◆ **Material**

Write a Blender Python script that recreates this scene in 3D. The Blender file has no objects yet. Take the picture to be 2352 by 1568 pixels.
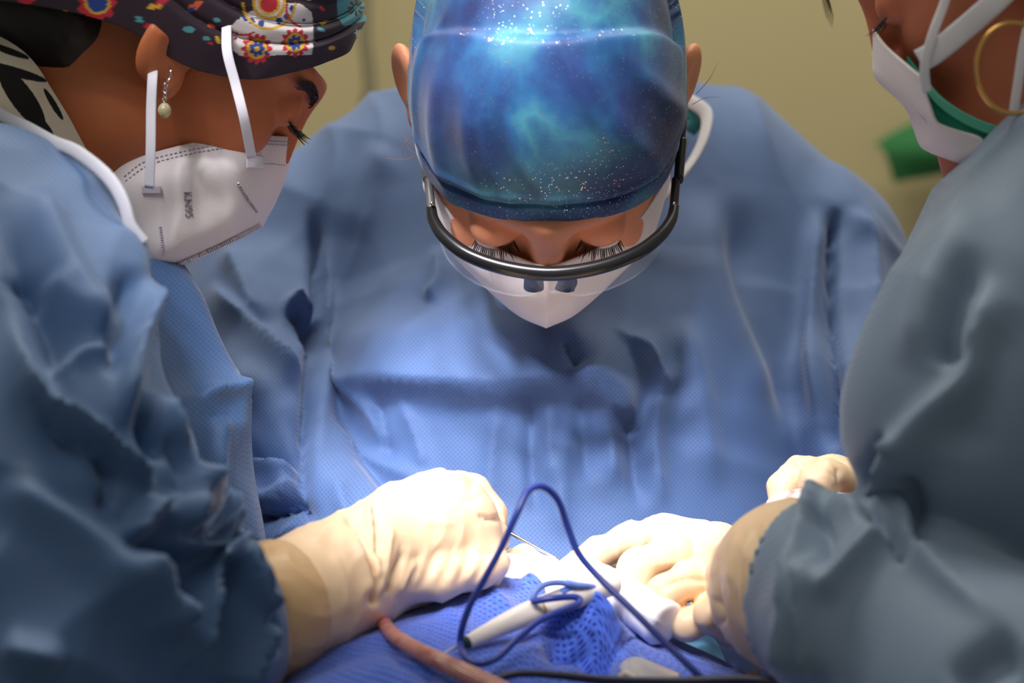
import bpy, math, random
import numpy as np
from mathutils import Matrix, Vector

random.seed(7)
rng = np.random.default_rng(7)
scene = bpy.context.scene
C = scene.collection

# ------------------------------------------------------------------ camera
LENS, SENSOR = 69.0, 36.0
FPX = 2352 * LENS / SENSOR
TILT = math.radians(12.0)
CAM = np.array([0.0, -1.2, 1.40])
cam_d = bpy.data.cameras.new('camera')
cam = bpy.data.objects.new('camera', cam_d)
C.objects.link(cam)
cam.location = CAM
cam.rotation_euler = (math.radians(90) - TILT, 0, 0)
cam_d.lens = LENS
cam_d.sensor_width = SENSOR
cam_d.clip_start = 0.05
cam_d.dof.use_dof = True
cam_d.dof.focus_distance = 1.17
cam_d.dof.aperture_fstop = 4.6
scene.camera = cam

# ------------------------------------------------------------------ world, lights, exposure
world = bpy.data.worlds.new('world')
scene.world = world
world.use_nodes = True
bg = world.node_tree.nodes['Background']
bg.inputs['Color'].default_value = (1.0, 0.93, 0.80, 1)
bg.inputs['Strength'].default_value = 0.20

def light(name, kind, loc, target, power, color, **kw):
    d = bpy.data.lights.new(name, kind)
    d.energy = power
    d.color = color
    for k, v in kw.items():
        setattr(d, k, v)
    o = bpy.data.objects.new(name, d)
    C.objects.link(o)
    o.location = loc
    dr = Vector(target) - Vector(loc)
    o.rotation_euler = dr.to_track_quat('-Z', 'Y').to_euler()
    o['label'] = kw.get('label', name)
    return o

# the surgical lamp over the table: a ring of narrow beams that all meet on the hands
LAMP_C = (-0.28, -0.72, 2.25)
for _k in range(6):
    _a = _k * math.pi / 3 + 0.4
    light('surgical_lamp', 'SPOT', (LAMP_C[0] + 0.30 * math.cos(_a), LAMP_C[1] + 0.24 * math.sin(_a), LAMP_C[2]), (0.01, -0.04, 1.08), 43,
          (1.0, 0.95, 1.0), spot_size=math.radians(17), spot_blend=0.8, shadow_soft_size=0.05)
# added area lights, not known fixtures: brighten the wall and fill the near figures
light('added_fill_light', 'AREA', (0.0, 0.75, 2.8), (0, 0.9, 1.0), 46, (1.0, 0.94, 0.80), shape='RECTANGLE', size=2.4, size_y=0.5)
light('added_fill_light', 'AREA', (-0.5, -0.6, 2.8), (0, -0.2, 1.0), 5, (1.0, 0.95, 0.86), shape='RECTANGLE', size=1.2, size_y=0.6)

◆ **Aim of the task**
Return, unchanged, the lines from the first line of the material through the line that holds "bg.inputs['Strength'].default_value = 0.20", inclusive, omitting pictures.

◆ **Problem solution**
Write a Blender Python script that recreates this scene in 3D. The Blender file has no objects yet. Take the picture to be 2352 by 1568 pixels.
import bpy, math, random
import numpy as np
from mathutils import Matrix, Vector

random.seed(7)
rng = np.random.default_rng(7)
scene = bpy.context.scene
C = scene.collection

# ------------------------------------------------------------------ camera
LENS, SENSOR = 69.0, 36.0
FPX = 2352 * LENS / SENSOR
TILT = math.radians(12.0)
CAM = np.array([0.0, -1.2, 1.40])
cam_d = bpy.data.cameras.new('camera')
cam = bpy.data.objects.new('camera', cam_d)
C.objects.link(cam)
cam.location = CAM
cam.rotation_euler = (math.radians(90) - TILT, 0, 0)
cam_d.lens = LENS
cam_d.sensor_width = SENSOR
cam_d.clip_start = 0.05
cam_d.dof.use_dof = True
cam_d.dof.focus_distance = 1.17
cam_d.dof.aperture_fstop = 4.6
scene.camera = cam

# ------------------------------------------------------------------ world, lights, exposure
world = bpy.data.worlds.new('world')
scene.world = world
world.use_nodes = True
bg = world.node_tree.nodes['Background']
bg.inputs['Color'].default_value = (1.0, 0.93, 0.80, 1)
bg.inputs['Strength'].default_value = 0.20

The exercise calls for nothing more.